Week in review: May 7
Now that the magic-removal branch has merged and we're focusing all Django development on a single place, it's time to get back in the groove of "week in review" entries.
Aside from the huge news of the magic-removal merge, here are the highlights of the Django improvements that happened after the merge:
- Changeset 2815: Fixed off-by-one line number in heading of debug error pages.
- Changeset 2817: Accessing many-to-many relationships without a PK value now throws an exception. Thanks, Luke Plant.
- Changeset 2840: Fixed broken nav links in password_change_done admin page. Thanks for reporting, mdt@emdete.de.
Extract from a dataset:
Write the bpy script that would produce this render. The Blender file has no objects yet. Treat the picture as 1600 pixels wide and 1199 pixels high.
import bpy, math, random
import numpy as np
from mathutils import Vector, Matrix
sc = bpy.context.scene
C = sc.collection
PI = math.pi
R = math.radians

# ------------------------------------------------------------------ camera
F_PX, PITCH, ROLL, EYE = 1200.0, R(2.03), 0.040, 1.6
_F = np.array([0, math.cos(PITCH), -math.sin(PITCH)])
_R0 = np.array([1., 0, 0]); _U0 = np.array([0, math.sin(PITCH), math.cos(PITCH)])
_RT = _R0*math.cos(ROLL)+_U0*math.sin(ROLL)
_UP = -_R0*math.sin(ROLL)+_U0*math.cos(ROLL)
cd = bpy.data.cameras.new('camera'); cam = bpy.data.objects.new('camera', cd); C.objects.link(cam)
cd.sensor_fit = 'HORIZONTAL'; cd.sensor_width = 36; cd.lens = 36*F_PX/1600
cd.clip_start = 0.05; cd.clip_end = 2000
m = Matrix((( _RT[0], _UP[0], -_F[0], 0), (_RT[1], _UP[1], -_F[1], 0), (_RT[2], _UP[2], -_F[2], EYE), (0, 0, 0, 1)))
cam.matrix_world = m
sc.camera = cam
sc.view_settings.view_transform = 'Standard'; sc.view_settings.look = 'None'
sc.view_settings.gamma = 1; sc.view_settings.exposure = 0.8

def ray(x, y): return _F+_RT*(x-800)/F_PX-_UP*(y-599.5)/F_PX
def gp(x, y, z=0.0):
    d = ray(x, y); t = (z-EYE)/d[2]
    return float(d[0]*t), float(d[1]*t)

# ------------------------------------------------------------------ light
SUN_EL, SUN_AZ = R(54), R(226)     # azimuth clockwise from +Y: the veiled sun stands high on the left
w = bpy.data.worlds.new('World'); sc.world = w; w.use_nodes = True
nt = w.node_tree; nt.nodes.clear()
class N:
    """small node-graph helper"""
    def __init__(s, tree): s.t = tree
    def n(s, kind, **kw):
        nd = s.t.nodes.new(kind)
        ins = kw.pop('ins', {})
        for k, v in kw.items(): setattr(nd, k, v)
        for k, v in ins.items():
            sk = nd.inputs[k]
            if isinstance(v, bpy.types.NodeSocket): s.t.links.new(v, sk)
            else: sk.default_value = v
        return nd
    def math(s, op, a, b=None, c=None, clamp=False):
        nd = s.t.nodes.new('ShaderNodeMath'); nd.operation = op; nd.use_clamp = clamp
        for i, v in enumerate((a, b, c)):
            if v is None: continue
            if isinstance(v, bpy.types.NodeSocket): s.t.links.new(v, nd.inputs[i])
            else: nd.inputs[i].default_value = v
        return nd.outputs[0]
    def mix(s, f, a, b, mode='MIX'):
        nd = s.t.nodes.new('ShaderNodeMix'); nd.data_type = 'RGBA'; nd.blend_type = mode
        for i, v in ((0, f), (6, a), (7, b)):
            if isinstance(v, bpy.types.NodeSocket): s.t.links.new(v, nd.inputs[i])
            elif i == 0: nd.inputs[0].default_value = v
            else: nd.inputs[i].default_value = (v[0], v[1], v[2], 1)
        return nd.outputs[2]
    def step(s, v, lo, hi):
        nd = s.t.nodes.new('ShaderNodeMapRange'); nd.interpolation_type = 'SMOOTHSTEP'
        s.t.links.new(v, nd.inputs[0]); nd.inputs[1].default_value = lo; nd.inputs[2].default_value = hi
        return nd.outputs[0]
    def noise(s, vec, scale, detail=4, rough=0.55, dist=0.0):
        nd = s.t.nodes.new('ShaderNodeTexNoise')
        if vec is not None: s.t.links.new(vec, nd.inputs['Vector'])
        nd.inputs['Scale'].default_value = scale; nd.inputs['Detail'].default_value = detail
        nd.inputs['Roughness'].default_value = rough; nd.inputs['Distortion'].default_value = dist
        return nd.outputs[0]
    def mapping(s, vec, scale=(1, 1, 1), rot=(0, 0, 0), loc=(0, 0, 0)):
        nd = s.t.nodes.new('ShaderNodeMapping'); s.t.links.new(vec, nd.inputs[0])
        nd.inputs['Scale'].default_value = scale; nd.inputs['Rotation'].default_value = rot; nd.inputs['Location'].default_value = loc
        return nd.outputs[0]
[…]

- Changeset 2841: Made django/contrib/auth/create_superuser.py a command-line function, and added docs.
- Changeset 2842: Added rlcompleter autocompletion to 'manage.py shell' if IPython is not used. This gives you the benefit of tab completion (Unix only) even if you don't have IPython installed.
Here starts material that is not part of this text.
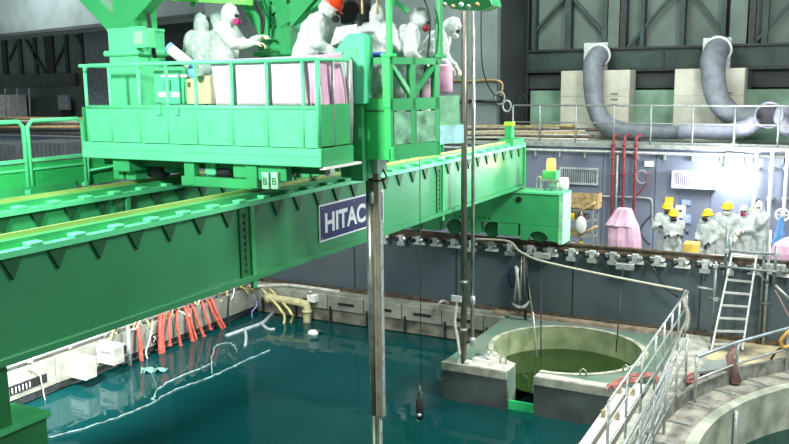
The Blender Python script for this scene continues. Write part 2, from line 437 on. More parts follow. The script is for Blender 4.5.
rim.add([q for pr in zip(i_, o_) for q in pr], [(2*i, 2*i+1, 2*i+3, 2*i+2) for i in range(len(o_)-1)])
rim.build('pit_rim', mat('pale_rim_steel', (196, 198, 178), .5, .2, var=.2, scale=5), slab)
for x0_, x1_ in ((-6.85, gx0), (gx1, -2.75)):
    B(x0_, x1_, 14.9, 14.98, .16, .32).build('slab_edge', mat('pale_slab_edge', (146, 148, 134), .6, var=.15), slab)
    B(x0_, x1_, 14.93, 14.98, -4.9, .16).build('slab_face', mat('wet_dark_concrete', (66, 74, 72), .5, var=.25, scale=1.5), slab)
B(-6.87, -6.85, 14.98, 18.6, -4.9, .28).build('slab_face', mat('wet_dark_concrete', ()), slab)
# pale top plates beside the gate slot
MB().prism([(-6.3, 15.0, .3), (gx0, 15.0, .3), (gx0, 15.42, .3), (-6.0, 15.9, .3), (-6.25, 15.9, .3)], (0, 0, .008)).build('top_plate', mat('pale_top_plate', (196, 196, 180), .6, var=.15), slab)
B(gx1, -2.78, 15.0, 15.2, .3, .308).build('top_plate', mat('pale_top_plate', ()), slab)
for q, (u, v) in enumerate(((503, 363), (583, 376), (626, 372))):
    p = P(u, v, Z=.33)
    b = MB().tube([p+Vector((-.06, 0, 0)), p+Vector((-.06, 0, .1)), p+Vector((0, 0, .15)), p+Vector((.06, 0, .1)), p+Vector((.06, 0, 0))], .018, 6).build('lifting_eye', STEEL, slab)
water('water_pit', MB().prism([(p.x, p.y, -.24) for p in arcpts(CP, CR-.03, 0, 350, 35, 0)], (0, 0, .015)), (90, 130, 60), (52, 82, 36), .55, 'dark green water inside the round pit')
# added slot panel; green of the lit water gap put into its colour
B(gx0+.02, gx1-.02, 15.0, 15.06, -5, -.3).build('slot_glow_panel', mat('slot_glow_green', (40, 200, 120), .5, var=.15), slab)
point('underwater_lamp', (-5.15, 14.3, -2.6), 90, (.55, 1, .8), .1)
# bracket and roped fitting at the slab corner
t = thing('corner_clamp', 'white clamp fitting lying on the slab corner beside the mast foot', 'clamp', P(484, 361, Z=.3))
p = P(484, 361, Z=.3)
MB().prism([p+Vector((-.22, -.1, 0)), p+Vector((.2, -.12, 0)), p+Vector((.1, .2, 0)), p+Vector((-.16, .16, 0))], (0, 0, .06)).build('base_plate', WHITE, t)
MB().tube([p+Vector((-.2, .1, .08)), p+Vector((0, 0, .14)), p+Vector((.16, -.06, .07))], .03, 8).build('handle', GALV, t)
MB().lathe([(.05, 0), (.05, .1), (.03, .16)], p+Vector((.05, .1, .04)), (0, 0, 1), 10).build('knob', GALV, t)

# ------- right side: service walkway, beams, reactor well ring
WC = Vector((4.0, 13.0, 0))
ap = arcpts(WC, 6.25, 78, 180, 40, .05)
struct('floor_right', MB().prism([(-2.0, 19.1, .05), (5.3, 19.1, .05)]+[tuple(p) for p in ap]+[(-2.3, 13, .05), (-2.3, 19.1, .05)], (0, 0, .28)),
       mat('sandy_concrete', (198, 186, 148), .85, var=.3, scale=1.4, bump=.4, bscale=18, col2=(110, 104, 92)), label='sandy concrete floor between the well and the grey wall')
def ring(mb, r0, r1, z0, z1, a0=78, a1=184, n=48):
    A = [arcpts(WC, r, a0, a1, n, z) for r, z in ((r0, z0), (r1, z0), (r1, z1), (r0, z1))]
    vs = [A[k][i] for i in range(n+1) for k in range(4)]; fs = []
    for i in range(n):
        for k in range(4):
            l = (k+1) % 4; fs.append((i*4+k, (i+1)*4+k, (i+1)*4+l, i*4+l))
    fs += [(0, 1, 2, 3), (n*4+3, n*4+2, n*4+1, n*4)]
    return mb.add(vs, fs, False)
wr = struct('wall_well', ring(MB(), 5.55, 5.75, -5, .34), mat('well_wall_concrete', (178, 184, 166), .6, var=.2, scale=2, bump=.15), label='curved wall of the water filled well')
ring(MB(), 5.75, 6.2, -.1, .35).build('ring_ledge', mat('ledge_grey', (150, 148, 136), .7, var=.25, scale=4), wr)
ring(MB(), 6.2, 6.3, -.1, .6).build('ring_upstand', mat('upstand_grey', (132, 134, 126), .6, .1, var=.25, scale=5), wr)
for a in range(92, 184, 9):
    r_ = MB().beam(WC+Vector((math.cos(math.radians(a))*5.8, math.sin(math.radians(a))*5.8, .37)), WC+Vector((math.cos(math.radians(a))*6.2, math.sin(math.radians(a))*6.2, .37)), .06, .04)
    r_.build('ledge_bracket', GALV, wr)
for a in (120, 141, 160):
    q = WC+Vector((math.cos(math.radians(a)), math.sin(math.radians(a)), 0))*5.5
    MB().tube([q+Vector((0, 0, .3)), q+Vector((0, 0, -1.4))], .04, 8).build('well_pipe', GALV, wr)
a = math.radians(133); q = WC+Vector((math.cos(a), math.sin(a), 0))*5.42
MB().box(q.x-.12, q.x+.12, q.y-.12, q.y+.12, -3, .3).build('well_pilaster', CURB, wr)
struct('wall_well_end', B(-2.75, -1.72, 2, 12.6, -5, .0), CONCD)
water('water_well', MB().prism([WC+Vector((0, 0, -.5))]+[(p.x, p.y, -.5) for p in arcpts(WC, 5.56, 60, 200, 50, 0)], (0, 0, .02)), (60, 120, 105), (42, 84, 74), .5, 'green water inside the curved well')
# service walkway between well and pit
sv = struct('floor_service', B(-2.72, -2.02, 8, 18.9, .1, .34), mat('walkway_plate', (188, 188, 176), .55, .1, var=.2, scale=4), label='pale plated walkway between the round pit and the well')
y = 9.0
while y < 18.6:
    B(-2.7, -2.04, y, y+1.17, .34, .355).build('deck_plate', mat('walkway_plate', ()), sv, bevel=.004); y += 1.2
for nm, x, lab in (('steel_beam', -3.1, 'outer white steel beam of the pair beside the service walkway'), ('steel_beam', -2.86, 'inner white steel beam of the pair beside the service walkway')):
    t = thing(nm, lab, 'beam', (x, 8, 0))
    MB().box(x-.05, x+.05, 8, 15.1 if x > -3 else 14.7, .1, .42).build('web', BEIGE, t)
    MB().box(x-.08, x+.08, 8, 15.1 if x > -3 else 14.7, .4, .44).build('flange', WHITE, t)
    for y in (10.2, 11.7, 13.2, 14.4):
        MB().box(x-.03, x+.03, y, y+.08, .44, .56).build('lug', mat('tan_lug', (170, 150, 110)), t)
# rails
ra = railing('service_railing', 'white painted guard rail on the pit side of the service walkway', (-2.62, 11.5, .35), (-2.62, 18.7, .35), 1.07, [0, .17, .33, .5, .62, .74, .86, 1], (1, .66, .33), material=GALV, group=None)
rb = railing('service_railing', 'white guard rail on the well side of the service walkway, ending near the ladder', (-2.1, 8.2, .35), (-2.1, 15.3, .35), 1.07, [0, .14, .28, .42, .56, .7, .85, 1], (1, .66, .33), material=GALV)
# tangle of toe boards / stored poles along walkway rails
for i, (x, y0, y1, z, dz) in enumerate(((-2.5, 12.4, 15.2, .4, .25), (-2.45, 12.9, 16.6, .42, .3), (-2.36, 11.2, 14.8, .4, .5), (-2.55, 14.6, 18.0, .4, .6), (-2.28, 12.2, 15.0, .45, .7), (-2.2, 10.6, 13.4, .4, .4))):
    o = MB().tube([(x, y0, z), (x+.05, y1, z+dz)], .024, 8).build('scaffold_tube', GALV)
    tag(o, ['loose tube nearest the pit side rail, rising gently', 'loose tube with the longest gentle slope on the walkway', 'loose tube in the middle of the walkway, steeply rising', 'loose tube at the far end of the walkway near the rope knot', 'steepest loose tube on the well side of the walkway', 'loose tube nearest the camera on the well side'][i], 'tube', 'loose tubes along the service walkway')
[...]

- Changeset 2843: The LocaleMiddleware now sets the Content-Language header. Thanks, ubernostrum.
- Changeset 2845: Fixed a Windows error in django.core.management. Thanks, ross.lazarus@gmail.com.
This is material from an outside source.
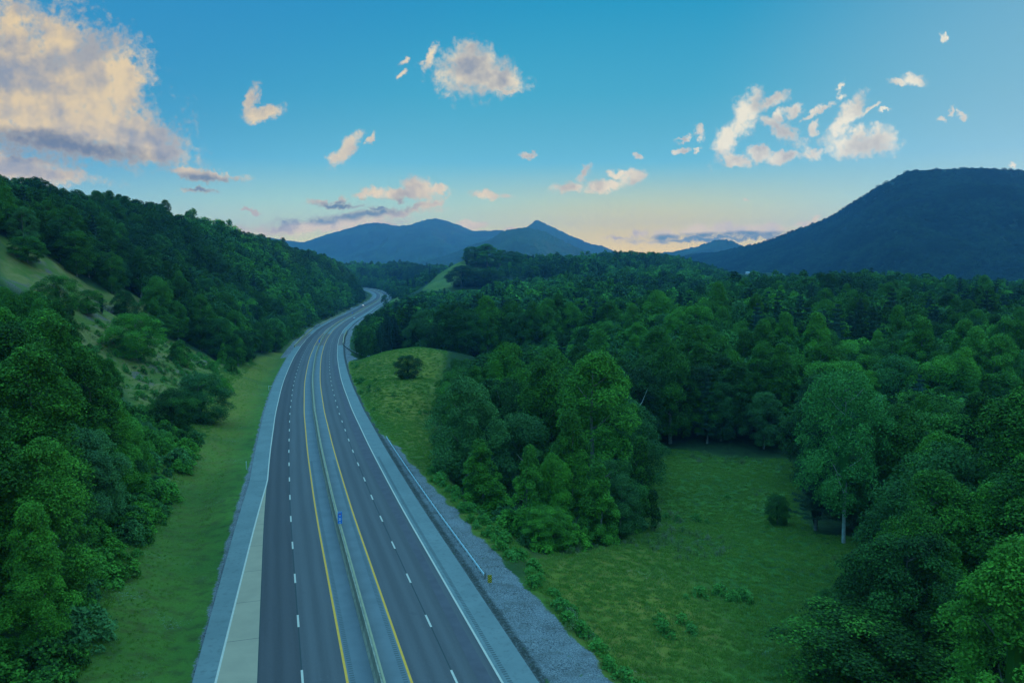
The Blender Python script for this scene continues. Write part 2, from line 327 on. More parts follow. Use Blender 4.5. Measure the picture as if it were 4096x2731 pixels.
def road_coords(X, Y):                             # nearest chainage, signed lateral distance, road height
    sh = X.shape; X = X.ravel(); Y = Y.ravel(); so_ = np.empty(len(X)); dd = np.empty(len(X)); zz = np.empty(len(X))
    Q = RC[::4]; QS = S[::4]; QT = TG[::4]; QR = RT[::4]
    for a in range(0, len(X), 20000):
        x = X[a:a + 20000, None]; y = Y[a:a + 20000, None]
        D2 = (x - Q[None, :, 0]) ** 2 + (y - Q[None, :, 1]) ** 2; i = D2.argmin(1)
        ex = x[:, 0] - Q[i, 0]; ey = y[:, 0] - Q[i, 1]
        al = np.clip(ex * QT[i, 0] + ey * QT[i, 1], -8, 8); s_ = QS[i] + al
        dist = np.sqrt(D2[np.arange(len(i)), i]); lat = ex * QR[i, 0] + ey * QR[i, 1]
        far = dist > 60
        cx = np.interp(s_, S, RC[:, 0]); cyy = np.interp(s_, S, RC[:, 1]); rx = np.interp(s_, S, RT[:, 0]); ry = np.interp(s_, S, RT[:, 1])
        l2 = (x[:, 0] - cx) * rx + (y[:, 0] - cyy) * ry
        so_[a:a + 20000] = s_; dd[a:a + 20000] = np.where(far, np.sign(lat) * dist, l2); zz[a:a + 20000] = np.interp(s_, S, RC[:, 2])
    return so_.reshape(sh), dd.reshape(sh), zz.reshape(sh)

# ------------------------------------------------------------------ terrain: scattered heights, interpolated
def g(px, py, Y, dz=0.):
    r = ray(px, py); k = Y / r[1]; return (r[0] * k, Y, r[2] * k + dz)
def gz(px, py, z):
    r = ray(px, py); k = z / r[2]; return (r[0] * k, r[1] * k, z)
CP = []
CP += [g(600,1390,245), g(700,1480,236), g(520,1500,212), g(420,1350,228), g(780,1420,262), g(890,1460,292), g(500,1185,292), g(600,1240,302), g(430,1260,274),
       g(350,1150,278), g(250,1070,268), g(100,1000,252), g(0,950,246), g(100,1100,236), g(200,1250,226), g(300,1350,216), g(560,1700,166), g(600,1950,130), g(400,2000,116),
       g(980,1440,345,-1), g(1060,1400,400), g(330,1500,200), g(700,1300,330), g(840,1360,340)]
CP += [(-85,140,-22),(-75,110,-22),(-62,92,-28),(-50,80,-32),(-42,62,-33),(-65,62,-27),(-60,30,-27),(-35,30,-33),(-95,100,-12),(-115,150,-6),(-130,60,-2),(-150,190,4),(-100,0,-10),(-60,-60,-26),(-170,120,12),(-190,240,18),(-210,0,10),(-260,180,25)]
H_T = 17.
RIDGE = [(0,710,380),(137,719,410),(238,743,425),(357,778,450),(518,796,510),(655,820,560),(833,880,660),(911,892,720),(976,933,790),(1071,951,880),(1161,969,980),(1280,1010,1120),(1339,1031,1210),(1388,1067,1300),(1420,1103,1370)]
for (px, py, Y) in RIDGE:
    x, y, z = g(px, py, Y, -H_T + 2); CP.append((x, y, z)); CP.append((x - 130, y + 70, z - 28))
CP += [(-400,300,30),(-500,100,20),(-400,700,-10),(-500,1200,-30),(-600,1700,-40),(-700,700,-30)]
CP += [g(700,1150,400,-12), g(900,1180,480,-12), g(1000,1100,620,-12), g(1150,1150,720,-12), g(1250,1150,850,-12), g(1330,1130,1000,-12), g(1380,1140,1150,-12), g(1100,1260,520,-12), g(850,1000,570,-12), g(400,1000,380,-12), g(550,1050,360,-10), g(200,850,350,-12)]
# right of the road
CP += [gz(2500,2731,-41.2), gz(2300,2400,-41.6), gz(2350,2205,-42.4), gz(2600,2200,-43.2), gz(2900,2420,-43.4), gz(3100,2650,-43.2), gz(3250,2250,-46.5), gz(2700,2080,-48.0), gz(2900,2000,-49.2),
       gz(2700,1850,-50), gz(2950,1840,-50), gz(3150,1850,-50), gz(3350,2150,-48), gz(2500,2080,-49), gz(3000,2150,-46.8), gz(2450,2900,-41), (40,40,-43),(80,60,-46),(20,20,-41),(60,95,-46),(100,110,-47),(150,180,-48),(120,20,-46),(60,-60,-44)]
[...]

- Changeset 2847: Added svn:ignore for pyc files for all Django packages. Thanks for the idea, Christopher Lenz.
- Changeset 2851: Fixed a bug in the date conversion in the SQLite backend. Thanks, dart@google.com.
- Changeset 2852: Improved runserver to display 'CONTROL-C' vs. 'CTRL-BREAK' based on the current platform. It's the little details like this that really count.
- Changeset 2864: The debug view no longer assumes _get_lines_from_file returns None. Thanks, django@binaryfeed.org.
In other Django news:
- Wow. Jeff Croft's blog entry about converting his site to Django attracted a ton of attention. It hovered near the top of del.icio.us popular for quite some time and attracted a lot of blog chatter. I've seen a lot of new names on the django-users mailing list, too. To all new Django users: Welcome! And, I gotta say, Jeff's site looks really slick.
- None other than Python creator Guido van Rossum writes: "Django is gaining steam big way. Last week, a special baypiggies (Bay Area Python Interest Group) meeting drew huge crowds to listen to Django developer Jacob Kaplan-Moss. ... Several Googlers are asking about Django too!"
- Chris McAvoy wrote Django should be on MySpace. Well, I'm not quite sure how this happened, but the framework signed itself up for an account and created a page! Word on the street is, it's anxious to make new friends.
- Eugene Lazutkin wrote about his migration to magic-removal. He includes some good pointers worth reading and says: "In general the whole process was painless and left me completely satisfied with the outcome and code changes."
- Trevor F. Smith: "Michael and I are coding a couple of small apps using the django web framework, which is built by people with the sensitivity to know what can and cannot be solved well in a framework and with the taste to leave out everything else."
- "Django is cool. Calling it "Rails for Python" does it a disservice."
- Chase Davis writes about an in-house Boston Globe project using Django: "Sure, I could write a PHP or ASP frontend, but coding all the validation conditions would take at least a couple tedious hours. With Django, I’ll have this thing up and running in 10 minutes, validation and all. Less time developing boring applications = more time working on fun projects. For database-driven applications, data-entry forms and general information accessibility, Django takes the prize for speed and simplicity."
- As seen on Jacob's weblog: Eric Walstad posted a J2EE-to-Django success story to the django-users mailing list. He went from 40,000 lines of Java/JSP (without unit tests or documentation) to 25,000 lines of Python/Django templates (complete with docstrings and unit tests). Says Eric: "All things considered, this app has been a huge success for me, my team and our clients. Three cheers for Python and Django!"